La censura è infondata.
La tesi sostenuta in questa sede dal ricorrente che cioè l’area de qua in seguito al provvedimento del Sindaco di Caldarola in data 19 dicembre 1966 avesse acquistato natura di bene demaniale in quanto rientrante nella area del cimitero comunale (art. 824 comma 2 c.c.), è destituita di fondamento ed urta contro accertamenti di merito compiuti dai giudici di secondo grado che in quanto correttamente motivati non sono suscettibili di sindacato in questa sede di legittimità.
D’altro canto, non può farsi a meno di rilevare che nei rapporti tra privati (tra i quali si svolge il presente giudizio) non può insorgere una questione di giurisdizione allorché si contenda del possesso del bene, poiché in tal caso è concessa l’azione di spoglio rispetto ai beni dei comuni soggetti al regime del demanio pubblico (art. 1145 c.c.) Correttamente i giudici del merito, posta la indiscussa natura privata della area oggetto dell’azione possessoria (si discuteva se fosse nel possesso dell’uno o dell’altro del litiganti), hanno ravvisato nel provvedimento autoritativo del 1966, una licenza edilizia che in quanto rendeva giuridicamente possibile la prevista costruzione funeraria sull’area privata, non poteva ovviamente essere qualificata come concessione amministrativa su bene demaniale (art. 68 regolamento mortuario, 21 dicembre 1942 n. 1880).

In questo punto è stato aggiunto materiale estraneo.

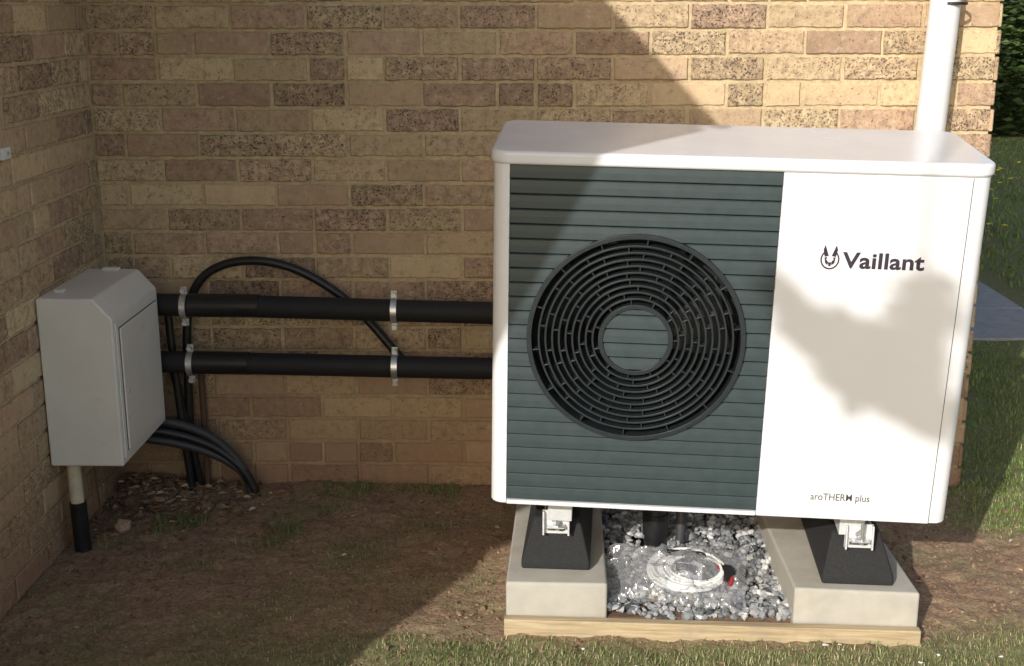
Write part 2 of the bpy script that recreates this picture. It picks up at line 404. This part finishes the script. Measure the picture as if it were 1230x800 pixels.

Con il secondo ed il terzo motivo, denunziando violazione degli artt. 1140 e 1168 c.c. in relazione all’art. 360 n. 3 c.p.c., si sostiene che: a) la prova dell’elemento materiale (corpus) del possesso è stato insufficiente: b) è mancata la dimostrazione dell’animus spoliandi, difettando la consapevolezza dell’altruità dell’area.
Le riassunte censure non sono fondate.
È noto che, ai fini del mantenimento del potere di fatto sulla cosa da parte del possessore non occorre l’esplicazione di continui e concreti atti di godimento e di esercizio del possesso, ma è sufficiente che la cosa anche in relazione alla sua particolare destinazione possa considerarsi rimasta nella virtuale disponibilità del possessore , salvo che l’animus dereliquendi non risulti esteriorizzato da chiari ed inequivoci segni (sentt. 3837-87; 5825-84). Come pure costituisce principio costantemente applicato da questa Corte che l’animus spoliandi è insito nel comportamento di colui che sovverta (presunta fino a prova contraria) del possessore rimanendo irrilevante l’intento di nuocere o meno dell’agente (sentt. 3010-82; 1132-85).
P.Q.M.
Orbene sotto entrambi i profili la sentenza risulta correttamente motivata.
Così deciso in Roma il 10 ottobre 1985.